Water Issues Coming in, Water Issues Going Out

Andrew Zwicker
By Andrew Zwicker
October 16th, 2008

With a lot of talk around town about our watershed and water coming into Rossland, discussion flipped to the downhill side of the equation Tuesday evening as the matter of our waste water came before council.

A letter was circulated to councillors outlining Trail’s recommendations for a reformed regional agreement. Recommendations were broken down into three areas and included moving to a flow based system for apportioning costs between the three municipalities (Rossland, Warfield and Trail) involved, redefining what infrastructure costs are regional responsibilities or the individual municipality’s expense, and a new governance system based around whoever pays the most into the system having the most votes.

The City of Trail has requested that Rossland council respond with their thoughts on the recommendations before a meeting scheduled for Oct 22nd.

The current cost breakdown to operate the system is a three way share with Trail paying 69% of the costs, Rossland paying 21% and Warfield 10%. Rivervale and Oasis also use the system but are not participating partners; rather they pay a contracted fee to use the service.

Dividing the discussion into three sections for each recommendation Councillor McLellan began the discussion stating, “I think it’s something that should have been looked at years ago. I think we should be paying more. When we entered into the deal Trail had something like 12,000 people and Rossland only 3,000.I think if we are being honest we are getting a heck of a deal. Charging by flows would be more of a user pay system, so I would have no problem going to a flow based system even though it would likely cost Rossland a little bit more money.”

Council agreed in general terms that going to a flow-based system may be the best option but had a number of concerns including infiltration into the system and having to pay for that as part of our flow.

Another concern was how flow rates would be determined. Currently there are three flow measuring stations along the pipeline. Rossland’s flow would be measured at the flow meter just above Warfield, Warfield’s would be measured at a meter just above the gulch heading into Trail, and Trail would pay based on the readings at the meter at the treatment plant.

City staff added that currently there is no reliable data on what Rossland’s sewer flow rates are and that we can’t think about a flow based system until the city has an idea what the flow rates are.

City Engineer Mike Thomas explained, “Once we have a year’s worth of data I think it’s worth getting into this discussion, but until then it shouldn’t be done. You can’t just base it on spring flows when there is a lot of infiltration into the system and you shouldn’t just base it on summer flows so I think it has to be looked at over a full year.”

Councillor McLellan wrapped up the discussion on flow rates with his thoughts on the situation. “Trail is concerned that they are paying the brunt of the bill. I recognize that they are paying the brunt of the bill, and I think the current formula is very unfair to Trail. Their population is around 7200 now and ours is half of that and yet they are paying 69% of the bill.”

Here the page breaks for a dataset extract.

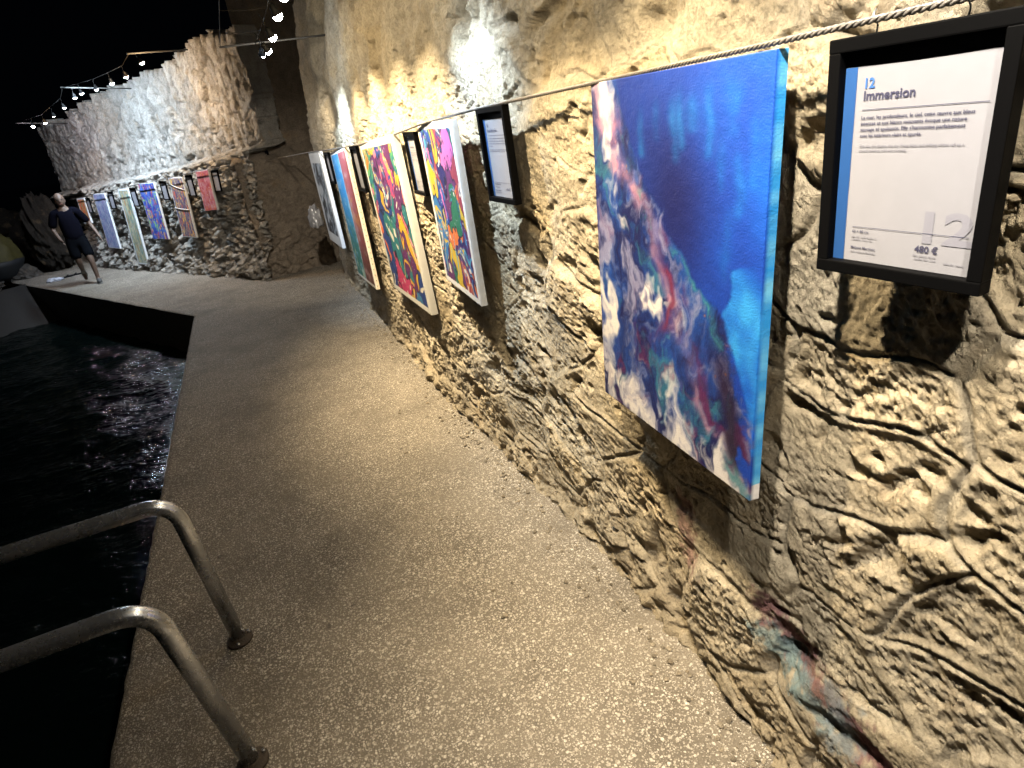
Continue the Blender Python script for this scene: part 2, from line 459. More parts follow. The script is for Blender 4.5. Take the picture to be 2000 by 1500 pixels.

The other big issue on the table was around upgrading and adding new infrastructure to the regional system. The recommendations are that any new infrastructure or upgrades will be the responsibility of the individual municipalities and that regular maintenance and repairs will remain the responsibility of the regional agreement. This would leave Rossland responsible for any upgrades or expansion costs of the system for the pipeline from Warfield up. Rossland and Warfield would also share any new infrastructure costs for the pipeline from Warfield down to Trail.

Mike Thomas questioned why Rossland would go to this system given that the sewer line is regional infrastructure so should be maintained by the region. He was also concerned about how new infrastructure would be defined if Rossland is able to conserve and not require an expansion of the line down the road.

“What happens when if Rossland is able to maintain its sewer flows at this level and this pipe fails in twenty years’ time? It doesn’t need upsizing; it just needs replacing. Who’s going to pay for it?”

In general council agreed that the new method of defining what is and what is not regional infrastructure proposed by Trail would be a bad idea for Rossland to endorse. Summing up his thoughts on the matter, Mayor Smith noted, “It’s nice of them to ask but I think that it’s neither logical nor fair.”

The final recommendation was to realign the governance of the regional system to one where the user that pays the most into the system would have the most votes at the table. Currently, the voting system is based on population with Trail getting three votes, Rossland two and Warfield one. Anyone can see from those numbers the difficulty in negotiating changes.

Several ideas were presented as alternative options including the potential to bring Teck into the partnership as a voting member as they are a major user of the system. Rossland city staff favoured a one member, one vote system as another potential governance model.

Wrapping up the discussion, Mayor Smith reminded council that this is likely to be a long and protracted process, and that if there are stumbling blocks during the initial meetings a mediation and/or arbitration situation will be likely—a matter for the next council to handle.

Councillor McLellan will be taking council’s message back to Trail. “So the message I’ll carry forth is that there is not really an appetite around this table for us to open up the SLP’s at this time and if they want to pursue it and we get into mediation than we’ll have to present our arguments and go from there.”